Charter cities and extraterritoriality

In part I am writing this post because Google yields so little on that combination of words.

It would be a mistake to equate charter cities with extraterritoriality.  For one thing, a charter city has its own laws and governance, possibly enforced by overseas courts, rather than imposing foreign courts upon domestic governance, a’la Shanghai through the early 20th century.  Still, the history of extraterritoriality gives us some sense of what it looks like to have foreign courts operating outside their usual domestic environment.

The problem with extraterritoriality, as I read the literature, is not the Chinese courts had a superior system of commercial or criminal law which was tragically pushed out by inferior Western ideas.  The problem was that the foreign courts were not supported by comparably strong domestic interest groups and there was a clash between the foreign courts, national symbols, fairness perceptions, domestic rents and the like, all in a manner which led to eventual talk of foreign devils and violent overreaction against the influence of outsiders.

The history of extraterritoriality focuses one’s attention on the question of who has an incentive to support the external system of law, when such a system is transplanted abroad.  This question does seem relevant to charter cities and related concepts.

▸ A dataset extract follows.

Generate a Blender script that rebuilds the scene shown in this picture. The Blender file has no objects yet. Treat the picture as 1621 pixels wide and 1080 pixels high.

Hong Kong worked because the UK and USA were able to exert enough control at a distance, at least for a long while, and because China was weak.

One vision is that a charter city works because a dominant hegemon — perhaps at a distance — supports the external system of law.

A second vision is that a charter city works because the external system of law serves up some new and especially tasty rents to domestic interest groups.  In the meantime, avoid Tongans.

A related question is what it means for the external legal system to be “invited” in, and how much such an invitation constitutes prima facie evidence of real domestic support.

I would like to see these topics receive more discussion.

Two interesting books are:

1. Wesley R. Fishel, The End of Extraterritoriality in China, and

2. Par Kristoffer Cassel, Grounds of Judgment: Extraterritoriality and Imperial Power in Nineteenth-Century China and Japan.